## Requirement
Locate the word "Python" in the data below, then copy every line that holds it.

━━━━━ Given information ━━━━━

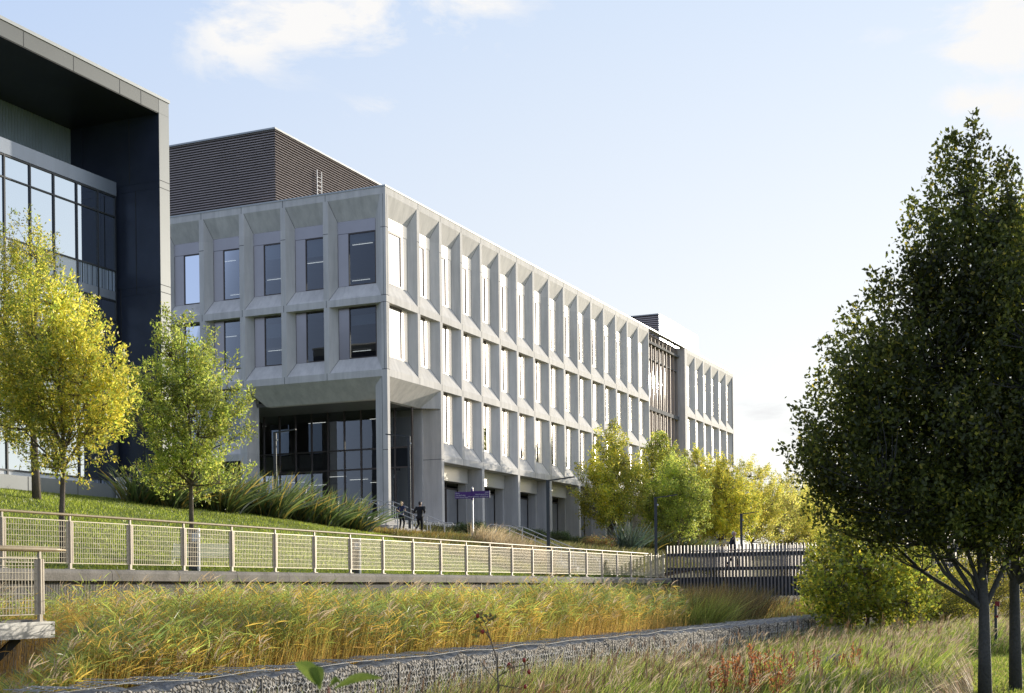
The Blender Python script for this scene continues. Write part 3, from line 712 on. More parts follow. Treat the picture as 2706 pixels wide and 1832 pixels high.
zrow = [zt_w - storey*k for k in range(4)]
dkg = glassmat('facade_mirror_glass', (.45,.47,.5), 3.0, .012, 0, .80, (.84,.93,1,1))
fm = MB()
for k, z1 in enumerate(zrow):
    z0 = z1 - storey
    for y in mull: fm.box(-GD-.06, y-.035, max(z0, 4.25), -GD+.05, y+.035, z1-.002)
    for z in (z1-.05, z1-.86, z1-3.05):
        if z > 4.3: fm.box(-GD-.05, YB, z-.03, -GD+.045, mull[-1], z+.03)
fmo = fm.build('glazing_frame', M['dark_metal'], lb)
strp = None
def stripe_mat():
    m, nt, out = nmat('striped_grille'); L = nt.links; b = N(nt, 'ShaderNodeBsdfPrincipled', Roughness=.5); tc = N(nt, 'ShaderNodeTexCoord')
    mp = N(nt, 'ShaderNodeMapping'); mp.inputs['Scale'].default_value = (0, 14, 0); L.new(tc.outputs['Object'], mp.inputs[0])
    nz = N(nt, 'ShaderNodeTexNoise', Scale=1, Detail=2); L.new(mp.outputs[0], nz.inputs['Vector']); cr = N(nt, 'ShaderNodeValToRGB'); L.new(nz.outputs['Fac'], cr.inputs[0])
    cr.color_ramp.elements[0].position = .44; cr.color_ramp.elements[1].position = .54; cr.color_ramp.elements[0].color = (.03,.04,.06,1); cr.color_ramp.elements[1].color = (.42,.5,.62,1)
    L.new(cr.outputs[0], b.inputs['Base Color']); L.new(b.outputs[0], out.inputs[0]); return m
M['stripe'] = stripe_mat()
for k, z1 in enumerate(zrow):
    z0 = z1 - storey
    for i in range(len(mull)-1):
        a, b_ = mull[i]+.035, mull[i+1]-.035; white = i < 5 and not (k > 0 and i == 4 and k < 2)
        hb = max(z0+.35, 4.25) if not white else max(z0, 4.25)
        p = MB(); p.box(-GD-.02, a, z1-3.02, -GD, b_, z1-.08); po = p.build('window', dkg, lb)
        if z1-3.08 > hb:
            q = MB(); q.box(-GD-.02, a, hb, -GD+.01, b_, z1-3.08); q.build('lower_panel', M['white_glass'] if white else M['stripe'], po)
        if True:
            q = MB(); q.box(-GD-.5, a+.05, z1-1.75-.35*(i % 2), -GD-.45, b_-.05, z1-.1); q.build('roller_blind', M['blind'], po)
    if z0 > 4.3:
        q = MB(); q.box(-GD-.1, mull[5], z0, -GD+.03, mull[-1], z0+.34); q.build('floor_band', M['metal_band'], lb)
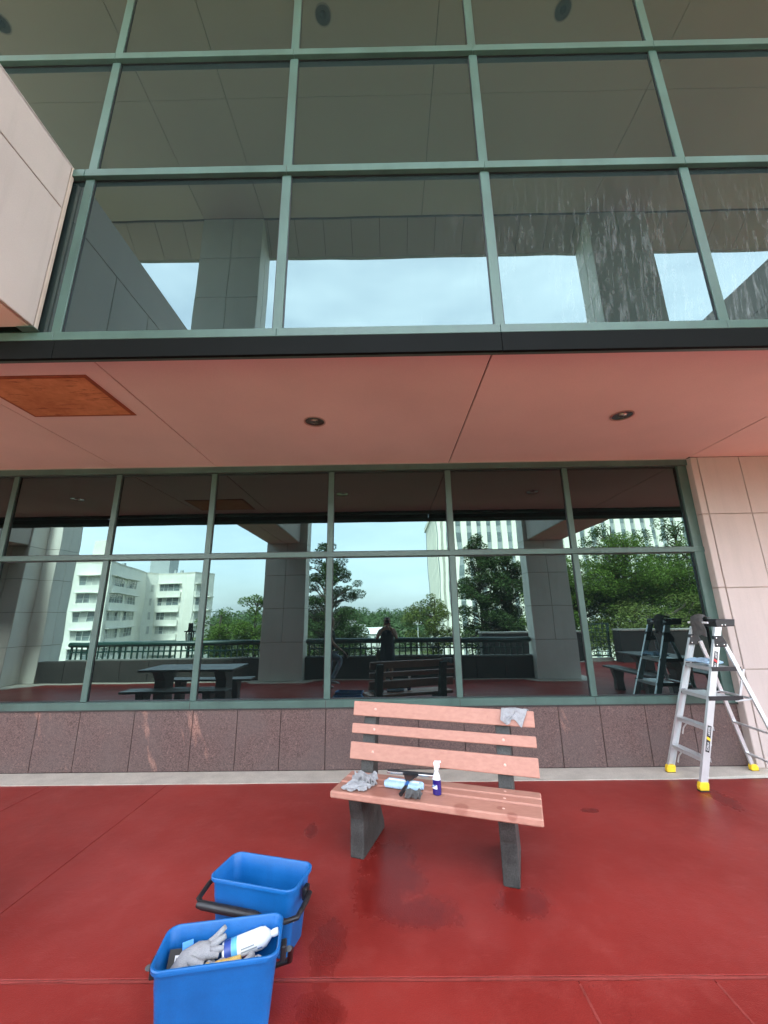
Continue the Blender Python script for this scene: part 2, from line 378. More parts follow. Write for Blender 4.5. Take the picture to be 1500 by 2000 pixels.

━━━━━

## Task solution
The Blender Python script for this scene continues. Write part 3, from line 712 on. More parts follow. Treat the picture as 2706 pixels wide and 1832 pixels high.
Continue the Blender Python script for this scene: part 2, from line 378. More parts follow. Write for Blender 4.5. Take the picture to be 1500 by 2000 pixels.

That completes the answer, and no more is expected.